Peter Kevan, a professor emeritus at the Ontario Agricultural College and internationally known bee expert, said starvation is a major factor in bee deaths during the winter.

“Starvation is a management problem,” Kevan said, adding it points to the need for better training of beekeepers.

“We really do need a systematic way of monitoring management practices so that we can make comparisons between the regions in Canada to try to understand what can be done better here or there.”

The starvation issue is due in part to the rather conservative nature of the beekeepers.

“Beekeeping equipment by and large has not changed, at least in the field, for about 150 years,” Kevan said. “I think there are some new approaches that could be taken, that need to be taken.”

Kevan also said the effects of pesticides on bees has been poorly monitored and documented.
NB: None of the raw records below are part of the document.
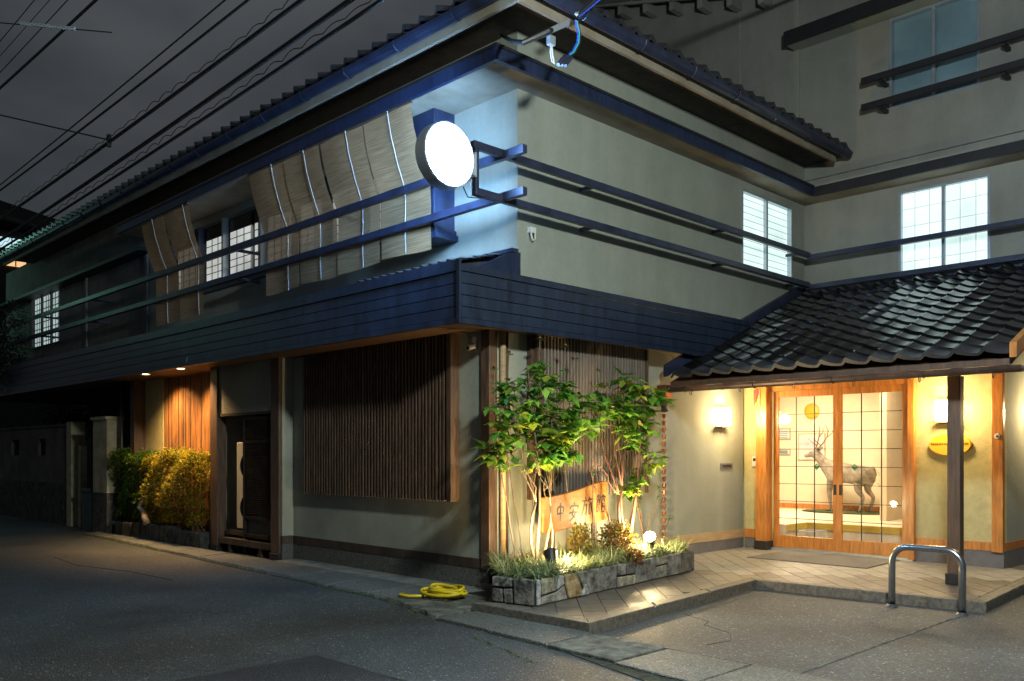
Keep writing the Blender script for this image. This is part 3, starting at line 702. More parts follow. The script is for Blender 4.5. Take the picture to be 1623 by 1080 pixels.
# --- lobby seen through the glass
lob = part(box(8.9, 9.0, -3.2, 3.6, .1, 2.9), 'lobby_wall', 'room_wall')
box(5.22, 8.9, 3.5, 3.6, .1, 2.9).build('lobby_wall', 'room_wall', lob)
box(6.9, 8.9, -1.3, -1.2, .1, 2.9).build('lobby_wall', 'room_wall', lob); box(5.22, 6.9, -3.28, -3.2, .1, 2.9).build('lobby_wall', 'room_wall', lob)
box(5.225, 9.0, -3.3, 3.6, 2.9, 3.0).build('lobby_ceiling', 'room_wall', lob)
box(5.83, 8.9, -3.2, 3.5, .06, .45).build('lobby_floor', 'room_floor', lob); box(5.225, 5.828, -.58, 3.5, .06, .45).build('lobby_floor', 'room_floor', lob)
box(5.225, 5.828, -3.2, -.582, .06, .112).build('entry_floor', 'room_pit', lob)
box(5.80, 5.829, -3.2, -.60, .36, .452).build('step_nosing', 'nosing', lob); box(5.225, 5.829, -.60, -.581, .36, .452).build('step_nosing', 'nosing', lob)
box(8.87, 8.9, -1.2, 3.5, .45, .54).build('skirting', 'cedar', lob)
bevel(box(8.55, 8.9, -.60, -.50, .54, 2.9).build('lobby_post', 'pale_wood', lob), .01)

# --- wires: small brackets on walls
t = thing('wall_hook', 'small white cable hook under the rails near the corner', 'hook', (.41, -.21, 3.78))
box(.37, .45, -.25, -.2, 3.80, 3.86).build('hook_plate', 'white_plastic', t); MB().tube([(.38, -.24, 3.80), (.385, -.25, 3.74), (.41, -.25, 3.72), (.435, -.25, 3.74), (.44, -.24, 3.8)], .008, 5).build('hook_ring', 'white_plastic', t)
t = thing('security_camera', 'small white security camera under the eave by the corner post', 'camera', (-.02, .22, 2.62))
box(-.02, -.001, .19, .25, 2.57, 2.70).build('mount', 'white_plastic', t); MB().tube([(-.03, .22, 2.6), (-.12, .20, 2.57)], .03, 10).build('camera_body', 'white_plastic', t)
MB().tube([(-.121, .20, 2.57), (-.13, .198, 2.567)], .02, 10).build('lens', 'black', t)
# intercom, mail slot, bell
t = thing('intercom', 'cream intercom panel on the gold wall left of the entrance doors', 'intercom', (5.09, -.16, 1.34))
bevel(box(5.075, 5.10, -.20, -.12, 1.27, 1.42).build('intercom_body', 'white_plastic', t), .004); box(5.071, 5.075, -.18, -.14, 1.35, 1.39).build('intercom_speaker', 'black', t); box(5.070, 5.075, -.175, -.145, 1.29, 1.32).build('intercom_button', 'paper', t)
t = thing('letter_slot', 'small bronze letter slot in the wall under the left lamp', 'letter slot', (4.58, 0, 1.28))
box(4.43, 4.74, -.014, -.001, 1.24, 1.32).build('slot_plate', 'base_grey', t); box(4.47, 4.70, -.018, -.014, 1.265, 1.30).build('slot_flap', 'black_metal', t)
t = thing('doorbell', 'round white bell button on the orange corner post', 'bell', (5.03, -3.375, 1.66))
MB().lathe([(0, -.012), (.03, -.01), (.035, 0)], (5.029, -3.375, 1.66), 'x', 16).build('bell_plate', 'white_plastic', t); MB().lathe([(0, -.02), (.012, -.018), (.013, -.01)], (5.029, -3.375, 1.66), 'x', 12).build('bell_button', 'black', t)
t = thing('hanging_charm', 'small red and orange charm hung beside the door post', 'charm', (4.92, -.28, 2.3))
MB().extr([(4.92, -.245, 2.36), (4.92, -.33, 2.36), (4.92, -.245, 2.13)], (-.012, 0, 0)).build('charm_body', 'petal', t); box(4.905, 4.92, -.335, -.33, 2.13, 2.36).build('charm_cord', 'white_cord', t)

# ================================================================== LAMPS AND SIGNS
t = thing('round_sign_lamp', 'big round glowing blue-white sign lamp hung from the corner rail bar', 'sign lamp', (-.95, -.42, 4.25))
MB().lathe([(.0, -.075), (.265, -.075), (.284, -.06), (.284, .06), (.265, .075), (0, .075)], (-.96, -.42, 4.25), 'y', 48).build('lamp_face', 'disc', t, smooth=False)
MB().lathe([(.288, -.070), (.302, -.072), (.306, -.06), (.306, .06), (.302, .072), (.288, .070), (.288, -.070)], (-.96, -.42, 4.25), 'y', 48).build('rim', 'alu', t)
bevel(box(-.62, -.60, -.47, -.37, 4.12, 4.36).build('mounting_plate', 'alu', t), .004); box(-.67, -.605, -.45, -.39, 4.14, 4.34).build('mounting_plate', 'alu', t)
MB().tube([(-.72, -.40, 4.02), (-.66, -.40, 3.93), (-.5, -.40, 3.95), (-.3, -.36, 4.0)], .006, 5).build('lamp_cable', 'black', t)
def light(name, kind, loc, energy, color, radius=.05, rot=None, parent=None, **k):
    d = bpy.data.lights.new(name, kind); d.energy = energy; d.color = color
    if kind in ('POINT', 'SPOT'): d.shadow_soft_size = radius
    for a, b in k.items(): setattr(d, a, b)
    o = bpy.data.objects.new(name, d); col.objects.link(o); o.location = loc
    if rot: o.rotation_euler = rot
    if parent: attach(o, parent)
    return o
def aim(o, target):
    v = Vector(target) - Vector(o.location); o.rotation_euler = v.to_track_quat('-Z', 'Y').to_euler(); return o
def wall_lamp(loc, ax, label):
    t = thing('wall_lamp', label, 'wall lamp', loc, 'square glowing lamps beside the entrance')
    x, y, z = loc; B = (lambda a, b, c, d, e, f: (x + c, x + d, y + a, y + b, z + e, z + f)) if ax == 'y' else (lambda a, b, c, d, e, f: (x + a, x + b, y + c, y + d, z + e, z + f))
    MB().box(*B(-.10, -.012, -.125, .125, -.125, .125)).build('lamp_shade', 'lamp_glow', t)
    MB().box(*B(-.011, 0, -.11, .11, -.165, .165)).build('back_plate', 'lamp_trim', t)
    for s_ in (-1, 1): MB().box(*B(-.112, -.10, s_ * .128 - .005, s_ * .128 + .005, -.15, .15)).build('side_bar', 'lamp_trim', t)
    MB().box(*B(-.112, -.011, -.133, .133, -.15, -.13)).build('lamp_base', 'lamp_trim', t)
    q = (x + (0 if ax == 'y' else -.24), y + (-.24 if ax == 'y' else 0), z)
    light('lamp_light', 'POINT', q, 58, (1, .74, .36), .08, parent=t); return t
wall_lamp((4.42, 0, 1.97), 'y', 'square glowing wall lamp on the plaster wall left of the doors')
wall_lamp((5.10, -2.80, 1.985), 'x', 'square glowing wall lamp right of the doors, above the oval sign')
assumed_wall_lamp = wall_lamp((6.12, -3.43, 1.97), 'y', 'assumed square glowing wall lamp past the orange corner post, beyond the right edge')  # added outside the view, assumed from the warm light on this wall
for y, lab in ((6.31, 'recessed downlight over the golden bush, nearer the corner'), (7.62, 'recessed downlight farther from the corner, near the alcove post')):
    t = thing('downlight', lab, 'downlight', (-.50, y, 2.75), 'recessed downlights in the street eave')
    MB().lathe([(0, -.004), (.055, -.004), (.055, 0)], (-.50, y, 2.75), n=20).build('lens', 'downlight', t)
    MB().lathe([(.056, 0), (.057, -.008), (.075, -.008), (.078, 0)], (-.50, y, 2.751), n=20).build('trim_ring', 'white_plastic', t)
    aim(light('downlight_beam', 'SPOT', (-.42, y, 2.73), 340, (1, .60, .24), .04, parent=t, spot_size=R(128), spot_blend=.9), (.12, y, 0))

t = thing('oval_sign', 'oval yellow name sign partly hidden behind the porch post', 'sign', (5.09, -2.83, 1.57))
m = MB(); n = 36
o = MB().add([(5.055, -2.83 + .245 * math.cos(2 * math.pi * i / n), 1.565 + .135 * math.sin(2 * math.pi * i / n)) for i in range(n)] +
             [(5.098, -2.83 + .245 * math.cos(2 * math.pi * i / n), 1.565 + .135 * math.sin(2 * math.pi * i / n)) for i in range(n)],
             [tuple(range(n)), tuple(range(2 * n - 1, n - 1, -1))] + [(i, (i + 1) % n, n + (i + 1) % n, n + i) for i in range(n)]).build('sign_board', 'sign_yellow', t)
bevel(o, .006)
def text(body, size, loc, rot, m, parent, name='lettering', align='CENTER', ext=.002):
    c = bpy.data.curves.new(name, 'FONT'); c.body = body; c.size = size; c.extrude = ext; c.align_x = align; c.align_y = 'CENTER'
    c.materials.append(M[m]); o = bpy.data.objects.new(name, c); col.objects.link(o); bpy.context.view_layer.update()
    me = bpy.data.meshes.new_from_object(o.evaluated_get(bpy.context.evaluated_depsgraph_get())); bpy.data.objects.remove(o)
    o = link(name, me, None, parent); o.location = loc; o.rotation_euler = rot; return o
text('NAKAYASU RYOKAN', .045, (5.051, -2.83, 1.575), (R(90), 0, R(-90)), 'sign_red', t)

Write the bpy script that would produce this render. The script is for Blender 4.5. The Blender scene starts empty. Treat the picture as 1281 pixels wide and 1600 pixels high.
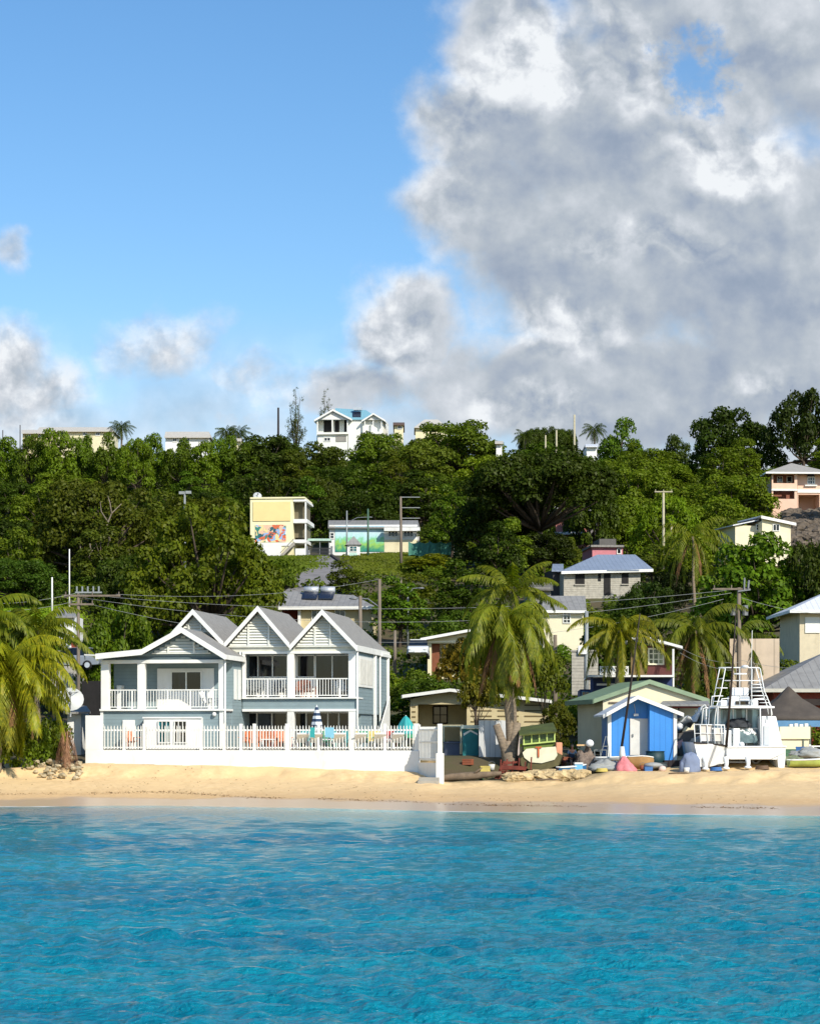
import bpy, math, random
import numpy as np
from mathutils import Vector, Matrix, noise
R = math.radians
C = bpy.context.scene
COL = C.collection
random.seed(7)
# ------------------------------------------------------------------ camera, sky, sun
FOC, EYE, CX, HY = 3420.0, 3.4, 640.5, 1150.0        # focal length in photo pixels, eye height, principal column, horizon row
cam = bpy.data.cameras.new('camera'); co = bpy.data.objects.new('camera', cam); COL.objects.link(co)
co.location = (0, 0, EYE); co.rotation_euler = (R(90), 0, 0)
cam.sensor_fit = 'VERTICAL'; cam.sensor_height = 36; cam.sensor_width = 36
cam.lens = 36*FOC/1600; cam.shift_y = (HY-800)/1600.0
cam.clip_start = 1; cam.clip_end = 12000
C.camera = co
C.view_settings.view_transform = 'Standard'; C.view_settings.look = 'None'
C.view_settings.exposure = 0.0; C.view_settings.gamma = 1
SUN_EL, SUN_AZ = 36.0, 34.0                           # azimuth: from the camera side towards the right
sd = Vector((math.sin(R(SUN_AZ))*math.cos(R(SUN_EL)), -math.cos(R(SUN_AZ))*math.cos(R(SUN_EL)), math.sin(R(SUN_EL))))
sl = bpy.data.lights.new('sun', 'SUN'); sl.energy = 5.0; sl.angle = R(0.5); sl.color = (1, .94, .82)
so = bpy.data.objects.new('sun', sl); COL.objects.link(so); so.rotation_euler = sd.to_track_quat('Z', 'Y').to_euler(); so.location = (30, -20, 60)
C.cycles.max_bounces = 5; C.cycles.diffuse_bounces = 2; C.cycles.glossy_bounces = 2; C.cycles.transmission_bounces = 2
C.cycles.caustics_reflective = False; C.cycles.caustics_refractive = False
C.cycles.sample_clamp_indirect = 4; C.cycles.use_denoising = True

def s2l(c):
    return tuple((x/12.92 if x <= .04045 else ((x+.055)/1.055)**2.4) for x in [v/255 for v in c])

class NT:                                            # tiny node-tree helper
    def __init__(s, nt): s.nt = nt; s.n = nt.nodes; s.l = nt.links
    def new(s, t, **k):
        n = s.n.new(t)
        for a, v in k.items(): setattr(n, a, v)
        return n
    def put(s, sock, v):
        if v is None: return
        if hasattr(v, 'is_output') or hasattr(v, 'links'): s.l.new(v, sock)
        else: sock.default_value = v
    def m(s, op, a, b=None, c=None, clamp=False):
        n = s.new('ShaderNodeMath', operation=op, use_clamp=clamp)
        s.put(n.inputs[0], a); s.put(n.inputs[1], b); s.put(n.inputs[2], c); return n.outputs[0]
    def v(s, op, a, b=None, out=0):
        n = s.new('ShaderNodeVectorMath', operation=op); s.put(n.inputs[0], a)
        if b is not None: s.put(n.inputs['Scale'] if op == 'SCALE' else n.inputs[1], b)
        return n.outputs[out]
    def mr(s, x, a, b, c=0.0, d=1.0, smooth=True):
        n = s.new('ShaderNodeMapRange', interpolation_type='SMOOTHSTEP' if smooth else 'LINEAR')
        for i, q in enumerate((x, a, b, c, d)): s.put(n.inputs[i], q)
        return n.outputs[0]
    def noise(s, vec, scale, detail=4, rough=.5, dist=0, out=0):
        n = s.new('ShaderNodeTexNoise'); s.put(n.inputs['Vector'], vec); s.put(n.inputs['Scale'], scale)
        n.inputs['Detail'].default_value = detail; n.inputs['Roughness'].default_value = rough; n.inputs['Distortion'].default_value = dist
        return n.outputs[out]
    def mix(s, f, a, b, mode='MIX'):
        n = s.new('ShaderNodeMix', data_type='RGBA', blend_type=mode)
        s.put(n.inputs[0], f)
        for k, q in ((6, a), (7, b)):
            if isinstance(q, tuple) and len(q) == 3: q = q+(1,)
            s.put(n.inputs[k], q)
        return n.outputs[2]

w = bpy.data.worlds.new('World'); C.world = w; w.use_nodes = True
T = NT(w.node_tree)
bg = T.n['Background']
sky = T.new('ShaderNodeTexSky', sky_type='NISHITA'); sky.sun_disc = False
sky.sun_elevation = R(SUN_EL); sky.sun_rotation = R(180-SUN_AZ); sky.altitude = 0; sky.air_density = 1.0; sky.dust_density = .4; sky.ozone_density = 2.2
tc = T.new('ShaderNodeTexCoord').outputs['Generated']
sx = T.new('ShaderNodeSeparateXYZ'); T.l.new(tc, sx.inputs[0])
dy = T.m('MAXIMUM', T.m('ABSOLUTE', sx.outputs[1]), .12)
u = T.m('DIVIDE', sx.outputs[0], dy); v_ = T.m('DIVIDE', sx.outputs[2], dy)
cb = T.new('ShaderNodeCombineXYZ'); T.l.new(T.m('MULTIPLY', u, 10), cb.inputs[0]); T.l.new(T.m('MULTIPLY', v_, 10), cb.inputs[1])
P0 = cb.outputs[0]                                   # sky plane: tangent of the direction times ten
wn = T.noise(P0, 1.6, 7, .55, out=1)
warp = T.v('SCALE', T.v('SUBTRACT', wn, (.5, .5, .5)), .42)
P = T.v('ADD', P0, warp)
def skyp(px, py): return ((px-CX)/FOC*10, (HY-py)/FOC*10, 0)
def blobs(lst, pos, mode='ADD'):
    tot = None
    for px, py, rx, ry, wt in lst:
        q = T.v('MULTIPLY', T.v('SUBTRACT', pos, skyp(px, py)), (FOC/10/rx, FOC/10/ry, 0))
        d = T.mr(T.v('LENGTH', q, out=1), 0.15, 1.3, wt, 0.0)
        tot = d if tot is None else T.m(mode, tot, d)
    return tot
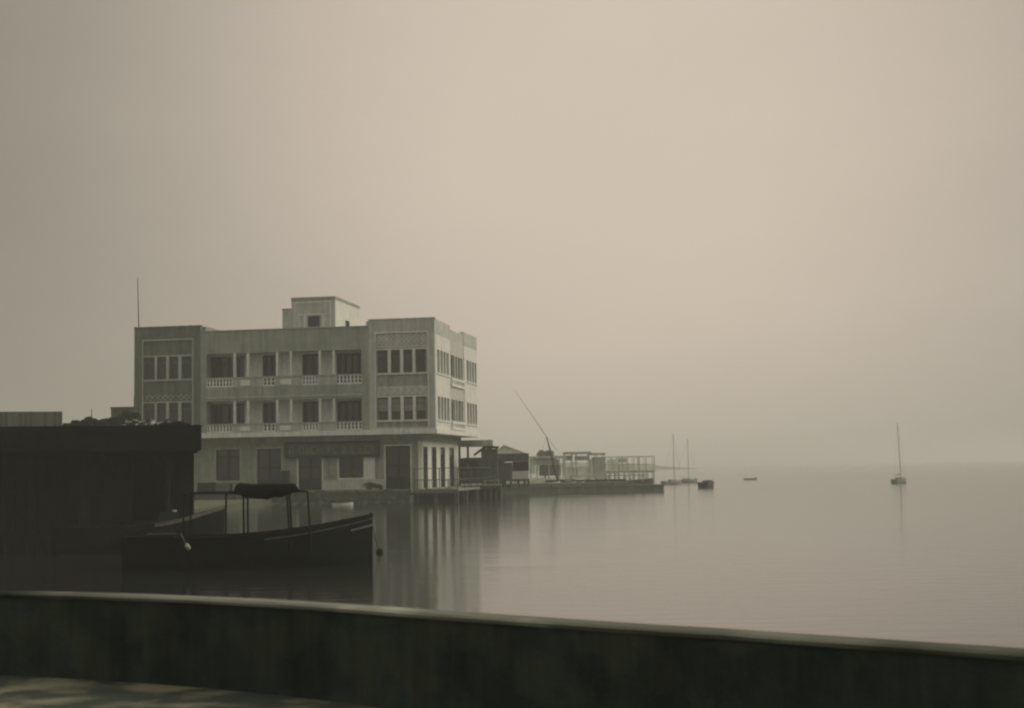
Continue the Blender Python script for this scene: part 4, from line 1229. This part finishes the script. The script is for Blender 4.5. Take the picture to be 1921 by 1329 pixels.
Yb = 150.0
g = thing('louvred_block', 'distant dark block with vertical slats rising over the boathouse roof at the left edge', 'building', (0, 0, 0))
x0, x1 = at(-60, 780, Yb).x, at(117, 780, Yb).x; z1 = at(80, 773, Yb).z
MB().box(x0, x1, Yb, Yb + 9, 1.18, z1).build('body', M['far_building'], g)
gx0, gyb = x1, Yb
x = x0 + .3; random.seed(2)
while x < x1 - .3:
    MB().box(x, x + .32, Yb - .12, Yb - .004, z1 - 3.0, z1 - .1 + random.uniform(-.12, .1)).build('slat', M['slat' if random.random() > .3 else 'far_building'], g)
    x += .48
for ch in list(g.children): ch.data.transform(Matrix.Translation((-gx0, -gyb, 0)))
g.location = (gx0, gyb, 0); g.rotation_euler[2] = math.radians(20)
g = thing('small_outbuilding', 'small pale flat roofed outbuilding against the left end of the three-storey building', 'building', (0, 0, 0))
x0, x1 = at(208, 780, 146).x, at(256, 780, 146).x; z1 = at(230, 766, 146).z
MB().holed(x0, x1, 1.2, z1, 146, 146.25, [(x0 + .6, x0 + 1.4, 4.5, 6.0)]).build('front_wall', M['far_building'], g)
MB().box(x0, x1, 146.252, 151, 1.2, z1 - .1).build('body', M['plaster_left'], g)
MB().box(x0 - .08, x1 + .05, 145.9, 151.1, z1 + .002, z1 + .12).build('coping', M['far_building'], g)
w = MB().holed(x0 + .603, x0 + 1.397, 4.503, 5.997, 146.1, 146.15, [(x0 + .68, x0 + 1.32, 4.6, 5.9)]).build('window', M['dark_wood'], g)
MB().box(x0 + .62, x0 + 1.38, 146.16, 146.17, 4.52, 5.98).build('pane', M['glass'], w)
pb_ = at(173, 790, 120)
o = MB().tube((0, 0, 0), (-.05, 0, at(173, 767, 120).z - .6), .05, .035, 7).build('utility_pole', M['mid_wood'])
o.location = (pb_.x, 120, .6)
tag(o, 'thin bare pole standing among the low trees behind the boathouse', 'pole')

# ---------------------------------------------------------------- near sea wall and promenade
line = [(-16, 17.2), (-9, 14.1), (-4.12, 11.97), (-3.27, 11.62), (-2.09, 11.0), (-1.0, 10.2), (-.03, 9.3), (.89, 8.62), (2.43, 7.37), (5, 5.3), (9, 2.0), (14, -2.2), (30, -14)]
pts = []
for (xa, ya), (xb, yb) in zip(line, line[1:]):
    n = max(2, int(math.hypot(xb - xa, yb - ya) / .25))
    for i in range(n): pts.append((xa + (xb - xa) * i / n, ya + (yb - ya) * i / n))
pts.append(line[-1])
# smooth
for _ in range(6):
    pts = [pts[0]] + [((a[0] + b[0] * 2 + c[0]) / 4, (a[1] + b[1] * 2 + c[1]) / 4) for a, b, c in zip(pts, pts[1:], pts[2:])] + [pts[-1]]
def ribbon(offs_z, name, m, parent, jit=0.0, seed=0):
    """offs_z: closed profile of (offset toward the camera, z)"""
    mb = MB(); K = len(offs_z); vs = []
    for i, (x, y) in enumerate(pts):
        a = pts[max(0, i - 1)]; b = pts[min(len(pts) - 1, i + 1)]
        t = Vector((b[0] - a[0], b[1] - a[1])).normalized(); nrm_ = Vector((t.y, -t.x)) * 1.0
        if nrm_.y > 0: nrm_ = -nrm_
        for j, (o_, z_) in enumerate(offs_z):
            d = jit * noise.noise(Vector((x * 1.3, y * 1.3, j * 2.7 + seed)))
            d += jit * .5 * noise.noise(Vector((x * 6, y * 6, j * 1.7 + seed)))
            vs.append((x + nrm_.x * (o_ + d), y + nrm_.y * (o_ + d), z_ + d * .6))
    fs = []
    for i in range(len(pts) - 1):
        for j in range(K):
            k_ = (j + 1) % K
            fs.append((i * K + j, i * K + k_, (i + 1) * K + k_, (i + 1) * K + j))
    mb.add(vs, fs)
    return mb.build(name, m, parent)
sw = thing('sea_wall', 'dark low promenade wall with a worn pale top running across the foreground', 'wall', (0, 0, 0))
ribbon([(0.03, -1.2), (0.03, 1.99), (.196, 2.02), (.196, 1.2)], 'body', M['sea_wall'], sw, .0, 4)
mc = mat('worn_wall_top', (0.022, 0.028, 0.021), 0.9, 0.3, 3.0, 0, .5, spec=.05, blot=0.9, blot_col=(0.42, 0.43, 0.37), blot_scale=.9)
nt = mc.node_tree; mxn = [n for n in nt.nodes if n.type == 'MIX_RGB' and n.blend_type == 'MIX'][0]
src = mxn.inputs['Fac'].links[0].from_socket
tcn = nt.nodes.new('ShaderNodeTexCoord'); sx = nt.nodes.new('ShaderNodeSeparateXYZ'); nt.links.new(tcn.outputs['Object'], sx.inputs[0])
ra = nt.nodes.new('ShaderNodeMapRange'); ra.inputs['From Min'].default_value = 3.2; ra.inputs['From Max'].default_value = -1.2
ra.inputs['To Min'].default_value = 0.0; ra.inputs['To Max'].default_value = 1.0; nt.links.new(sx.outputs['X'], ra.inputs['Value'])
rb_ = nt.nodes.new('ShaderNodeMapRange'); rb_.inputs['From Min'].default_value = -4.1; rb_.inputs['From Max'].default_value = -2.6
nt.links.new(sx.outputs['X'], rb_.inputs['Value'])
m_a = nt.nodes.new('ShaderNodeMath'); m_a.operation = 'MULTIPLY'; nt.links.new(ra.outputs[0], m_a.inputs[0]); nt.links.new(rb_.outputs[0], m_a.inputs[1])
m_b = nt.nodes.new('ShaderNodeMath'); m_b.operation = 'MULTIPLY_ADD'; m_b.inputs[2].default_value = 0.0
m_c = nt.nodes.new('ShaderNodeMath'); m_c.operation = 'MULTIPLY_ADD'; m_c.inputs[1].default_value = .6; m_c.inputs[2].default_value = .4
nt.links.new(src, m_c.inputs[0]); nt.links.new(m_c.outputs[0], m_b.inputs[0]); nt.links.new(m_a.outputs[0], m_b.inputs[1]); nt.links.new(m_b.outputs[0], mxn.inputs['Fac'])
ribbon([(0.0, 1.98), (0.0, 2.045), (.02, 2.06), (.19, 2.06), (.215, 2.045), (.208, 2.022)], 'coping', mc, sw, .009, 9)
gp = MB()
poly = [(x, y - .1) for x, y in pts] + [(30, -40), (-40, -40), (-40, 17.2)]
gp.add([(x, y, 1.40) for x, y in poly], [tuple(reversed(range(len(poly))))])
structure(gp.build('promenade', M['paving']))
The debate over the use of neonic seed treatments has created a situation where emotions trump logic at times.

“Disagreements have sort of resulted in the situation being clouded by emotionally expressed opinions, backed up with some facts, some factoids, and some fallacies,” Kevan said. “We are not getting a very good picture of the actual problem, unfortunately, because of the way things are unfolding. Everybody has a stake in it and we understand what those stakes are and that everybody’s stake is legitimate. But there has to be some sort of balance, which seems to be somewhat lacking.”